Revenons aux sources de sa création. Attachée à la plage comme environnement qu’elle a vu se modifier au fur et à mesure des années, l’artiste prend le temps de laisser s’imprimer les différentes couleurs de la falaise sur un support. Elle fait resurgir les diverses couches géologiques, une mémoire des transformations de la topographie. Sur papier, ses empreintes de végétaux restituent des moments d’attention ainsi que l’énergie transmise par les plantes. De même, ses œuvres sur tissus contiennent différentes couches de temps, des traces, des remous… Celles-ci présentent un mouvement, en écho aux changements des bords de fleuve et de mer, aux formations géologiques, de paysages qui se fragilisent.
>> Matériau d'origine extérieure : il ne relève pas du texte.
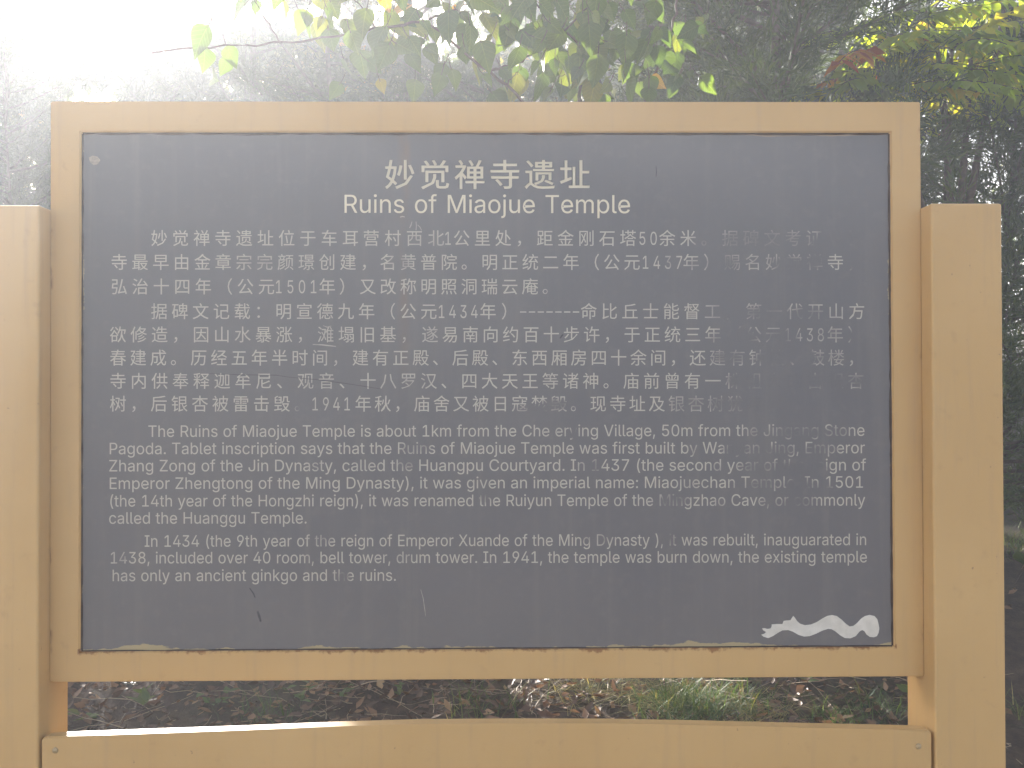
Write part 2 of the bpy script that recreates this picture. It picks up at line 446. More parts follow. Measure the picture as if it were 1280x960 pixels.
def build_sign():
    fl = at(48.3, 600, -.036)[0]; fr = at(1166.5, 600, -.036)[0]
    for x0, x1, ztop in ((fl - .116, fl, at(20, 256, -.036)[2]), (fr, fr + .1165, at(1200, 254, -.036)[2])):
        bm = box_bm((x0, -.036, -.25), (x1, .066, ztop), .0035, 2)
        link('post', bm_mesh('post', bm), MAT_PAINT, sign)
    # frame: one welded ring of square tube
    xo, zt, zb = FW / 2, ZC + FH / 2, ZC - FH / 2
    bm = bmesh.new()
    def quad_ring(y): return [[bm.verts.new((p[0], y, p[1])) for p in q] for q in (((-xo, zt), (xo, zt), (xo, zb), (-xo, zb)), ((PX0, PZ1), (PX1, PZ1), (PX1, PZ0), (PX0, PZ0)))]
    (fo, fi), (bo, bi) = quad_ring(0.0), quad_ring(.042)
    for i in range(4):
        j = (i + 1) % 4
        for q in ((fo[i], fo[j], fi[j], fi[i]), (bo[i], bo[j], bi[j], bi[i]), (fo[i], fo[j], bo[j], bo[i]), (fi[i], fi[j], bi[j], bi[i])):
            bm.faces.new(q)
    eds = [e for e in bm.edges if (e.verts[0] in fo + bo) == (e.verts[1] in fo + bo)]
    bmesh.ops.bevel(bm, geom=eds, offset=.0018, segments=2, affect='EDGES')
    link('frame', bm_mesh('frame', bm), MAT_FRAME, sign)
    # panel
    bm = box_bm((PX0 + .0002, PY, PZ0 + .0002), (PX1 - .0002, PY + .006, PZ1 - .0002))
    panel = link('panel', bm_mesh('panel', bm), MAT_PANEL, sign)
    bm = box_bm((PX0 + .001, PY + .0065, PZ0 + .001), (PX1 - .001, PY + .02, PZ1 - .001))
    link('backing_sheet', bm_mesh('backing_sheet', bm), MAT_PAINT, sign)
    # dark old sealant bead round the panel, uneven in width
    T = Tubes(); rg = random.Random(3)
    for (x0, z0, x1, z1, r) in ((PX0, PZ0, PX1, PZ0, .0018), (PX0, PZ1, PX1, PZ1, .0030), (PX0, PZ0, PX0, PZ1, .0022), (PX1, PZ0, PX1, PZ1, .0026)):
        n = 60
        tt = np.linspace(0, 1, n)
        pts = np.stack([x0 + (x1 - x0) * tt, np.full(n, PY - .0004), z0 + (z1 - z0) * tt], 1)
        T.add(pts, [r * (0.6 + .7 * rg.random()) for _ in range(n)], 6)
    link('sealant_bead', T.mesh('sealant_bead'), MAT_SEAL, sign)
    # lower board with an arched top edge
    y0, y1 = -.0345, -.0125
    tops = [(51.5, 926), (54, 922.5), (60, 921.2), (130, 919), (300, 913), (420, 908), (520, 905), (640, 904), (760, 904.3), (880, 906.5), (1000, 909.5), (1100, 911.6), (1157, 912.5), (1162.5, 914), (1164.8, 918)]
    P = [at(px, py, y0) for px, py in tops]
    zlow = P[7][2] - .17
    bm = bmesh.new()
    ring = [(p[0], p[2]) for p in P] + [(P[-1][0], zlow), (P[0][0], zlow)]
    fv = [bm.verts.new((x, y0, z)) for x, z in ring]
    bv = [bm.verts.new((x, y1, z)) for x, z in ring]
    bm.faces.new(fv); bm.faces.new(bv[::-1])
    for i in range(len(ring)):
        j = (i + 1) % len(ring)
        bm.faces.new((fv[i], bv[i], bv[j], fv[j]))
    bmesh.ops.bevel(bm, geom=[e for e in bm.edges if abs(e.verts[0].co.y - e.verts[1].co.y) < 1e-6], offset=.0022, segments=2, affect='EDGES')
    board = link('lower_board', bm_mesh('lower_board', bm), MAT_PAINT, sign)
    for px, py in ((69, 938), (1148, 933)):
        p = at(px, py, y0)
        bm = bmesh.new()
        bmesh.ops.create_cone(bm, cap_ends=True, segments=16, radius1=.0052, radius2=.0038, depth=.0024, matrix=Matrix.Translation((p[0], y0 - .0009, p[2])) @ Matrix.Rotation(math.pi / 2, 4, 'X'))
        bmesh.ops.create_cone(bm, cap_ends=True, segments=6, radius1=.0016, radius2=.0016, depth=.0006, matrix=Matrix.Translation((p[0], y0 - .0022, p[2])) @ Matrix.Rotation(math.pi / 2, 4, 'X'))
        link('screw', bm_mesh('screw', bm, True), MAT_STEEL, board)
    # two cleats that carry the frame between the posts
    for s, x in ((1, fl), (-1, fr)):
        for z in (ZC + .30, ZC - .30):
            a, b = sorted((x + s * .0002, x + s * .022))
            bm = box_bm((a, .0425, z - .02), (b, .048, z + .02), .001, 1)
            link('cleat', bm_mesh('cleat', bm), MAT_PAINT, sign)
    return panel
panel = build_sign()

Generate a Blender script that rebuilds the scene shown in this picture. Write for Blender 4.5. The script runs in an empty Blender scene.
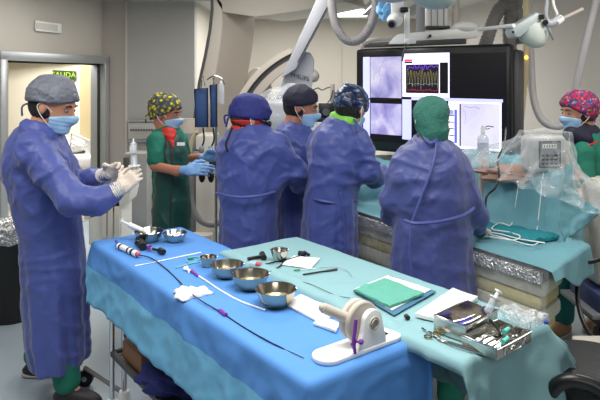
import bpy, bmesh, math, random
import numpy as np
from mathutils import Vector, Matrix, noise
random.seed(7)
PI = math.pi
SC = bpy.context.scene
COL = SC.collection
H = 1.70            # camera height
HOR = 77            # horizon row of a 600x400 picture
F = 600.0

def W(px, py, Y):
    return Vector(((px - 300) / F * Y, Y, H - (py - HOR) / F * Y))
def T(px, py, z):
    Y = F * (H - z) / (py - HOR)
    return Vector(((px - 300) / F * Y, Y, z))
def lin(c):
    r = []
    for v in c:
        v = v / 255.0
        r.append(v / 12.92 if v <= 0.04045 else ((v + 0.055) / 1.055) ** 2.4)
    return (r[0], r[1], r[2], 1.0)

# ------------------------------------------------------------------ materials
MATS = {}
def mat(name, col, rough=0.5, metal=0.0, bump=None, var=None, emit=0.0, sheen=0.0, clear=None, coat=0.0, spec=0.5, crumple=None, trans=0.0, ridge=None):
    if name in MATS: return MATS[name]
    m = bpy.data.materials.new(name); m.use_nodes = True
    nt = m.node_tree; N = nt.nodes; L = nt.links
    b = N['Principled BSDF']; out = N['Material Output']
    b.inputs['Base Color'].default_value = lin(col)
    b.inputs['Roughness'].default_value = rough
    b.inputs['Metallic'].default_value = metal
    b.inputs['Specular IOR Level'].default_value = spec
    b.inputs['Sheen Weight'].default_value = sheen
    b.inputs['Coat Weight'].default_value = coat
    b.inputs['Transmission Weight'].default_value = trans
    tc = N.new('ShaderNodeTexCoord')
    if var:
        sc_, amt = var
        n = N.new('ShaderNodeTexNoise'); n.inputs['Scale'].default_value = sc_; n.inputs['Detail'].default_value = 4
        L.new(tc.outputs['Object'], n.inputs['Vector'])
        r = N.new('ShaderNodeMapRange'); r.inputs['To Min'].default_value = 1 - amt; r.inputs['To Max'].default_value = 1 + amt
        r.inputs['From Min'].default_value = 0.3; r.inputs['From Max'].default_value = 0.7
        L.new(n.outputs['Fac'], r.inputs['Value'])
        mx = N.new('ShaderNodeVectorMath'); mx.operation = 'SCALE'; mx.inputs[0].default_value = lin(col)[:3]
        L.new(r.outputs['Result'], mx.inputs['Scale']); L.new(mx.outputs['Vector'], b.inputs['Base Color'])
    last = None
    if bump:
        sc_, st = bump
        n = N.new('ShaderNodeTexNoise'); n.inputs['Scale'].default_value = sc_; n.inputs['Detail'].default_value = 5; n.inputs['Distortion'].default_value = 0.6
        L.new(tc.outputs['Object'], n.inputs['Vector'])
        bp = N.new('ShaderNodeBump'); bp.inputs['Strength'].default_value = st; bp.inputs['Distance'].default_value = 0.02
        L.new(n.outputs['Fac'], bp.inputs['Height']); last = bp
    if crumple:
        sc_, st = crumple
        n = N.new('ShaderNodeTexNoise'); n.inputs['Scale'].default_value = sc_; n.inputs['Detail'].default_value = 2
        L.new(tc.outputs['Object'], n.inputs['Vector'])
        va = N.new('ShaderNodeVectorMath'); va.operation = 'SCALE'; va.inputs['Scale'].default_value = 0.35
        L.new(n.outputs['Color'], va.inputs[0])
        vb = N.new('ShaderNodeVectorMath'); vb.operation = 'ADD'
        L.new(tc.outputs['Object'], vb.inputs[0]); L.new(va.outputs['Vector'], vb.inputs[1])
        v = N.new('ShaderNodeTexVoronoi'); v.feature = 'F1'; v.inputs['Scale'].default_value = sc_
        L.new(vb.outputs['Vector'], v.inputs['Vector'])
        bp = N.new('ShaderNodeBump'); bp.inputs['Strength'].default_value = st; bp.inputs['Distance'].default_value = 0.03
        L.new(v.outputs['Distance'], bp.inputs['Height'])
        if last: L.new(last.outputs['Normal'], bp.inputs['Normal'])
        last = bp
    if ridge:
        sc_, st = ridge
        n = N.new('ShaderNodeTexNoise'); n.noise_type = 'RIDGED_MULTIFRACTAL'; n.inputs['Scale'].default_value = sc_; n.inputs['Detail'].default_value = 3; n.inputs['Distortion'].default_value = 0.8
        L.new(tc.outputs['Object'], n.inputs['Vector'])
        bp = N.new('ShaderNodeBump'); bp.inputs['Strength'].default_value = st; bp.inputs['Distance'].default_value = 0.02
        L.new(n.outputs['Fac'], bp.inputs['Height'])
        if last: L.new(last.outputs['Normal'], bp.inputs['Normal'])
        last = bp
    if last: L.new(last.outputs['Normal'], b.inputs['Normal'])
    if emit:
        b.inputs['Emission Color'].default_value = lin(col); b.inputs['Emission Strength'].default_value = emit
    if clear is not None:
        t = N.new('ShaderNodeBsdfTransparent'); mix = N.new('ShaderNodeMixShader')
        lw = N.new('ShaderNodeLayerWeight'); lw.inputs['Blend'].default_value = 0.35
        if last: L.new(last.outputs['Normal'], lw.inputs['Normal'])
        mr = N.new('ShaderNodeMapRange'); mr.inputs['To Min'].default_value = clear; mr.inputs['To Max'].default_value = min(1, clear + 0.42)
        L.new(lw.outputs['Facing'], mr.inputs['Value'])
        L.new(mr.outputs['Result'], mix.inputs['Fac'])
        L.new(t.outputs['BSDF'], mix.inputs[1]); L.new(b.outputs['BSDF'], mix.inputs[2]); L.new(mix.outputs['Shader'], out.inputs['Surface'])
    MATS[name] = m
    return m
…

L’artiste renoue avec la mémoire des peuples autochtones, aux croyances en la nature qui nous relie.
Face aux formes que dessinent l’ombre et la lumière et aux couleurs de la nature, elle s’offre des moments de contemplation. A l’intérieur de sa maison, des rayons de lumière lui apparaissent telles des présences, des signes de l’impermanence de la nature. Elle recompose ces micro phénomènes, qu’elle saisit avec patience afin de créer des atmosphères de rêverie. O que passa lá fora ressoa aqui dentro, ses captations vidéo transmettent la vie et les bruits de la ville tout en laissant imaginer un autre monde.
Récemment réalisée sur le mur de l’Age d’or, à Paris, sa fresque composée à partir de formes et de signes aux couleurs des paysages qu’elle a en sa mémoire, donne à voir, avec du recul, les traces de chemins. D’autres lignes rappellent des squelettes de feuilles ou bien des fibres végétales, qu’elle conserve comme ses petits trésors. En créant cette œuvre in situ, l’artiste renoue également avec des pratiques de cultures ancestrales : Les lignes peintes font écho à la tradition de peintures sur le corps… Les différentes strates graphiques ravivent les traces des transformations des éléments naturels et des paysages.
Ainsi, la démarche artistique de Sayonara Pinheiro émane de la rencontre avec une situation, des matériaux, des signaux ou bien des faits sociaux. Attentive aux curiosités de la nature, l’artiste transmet, dans ses œuvres, l’attachement à la terre et aux liens entre tous les vivants.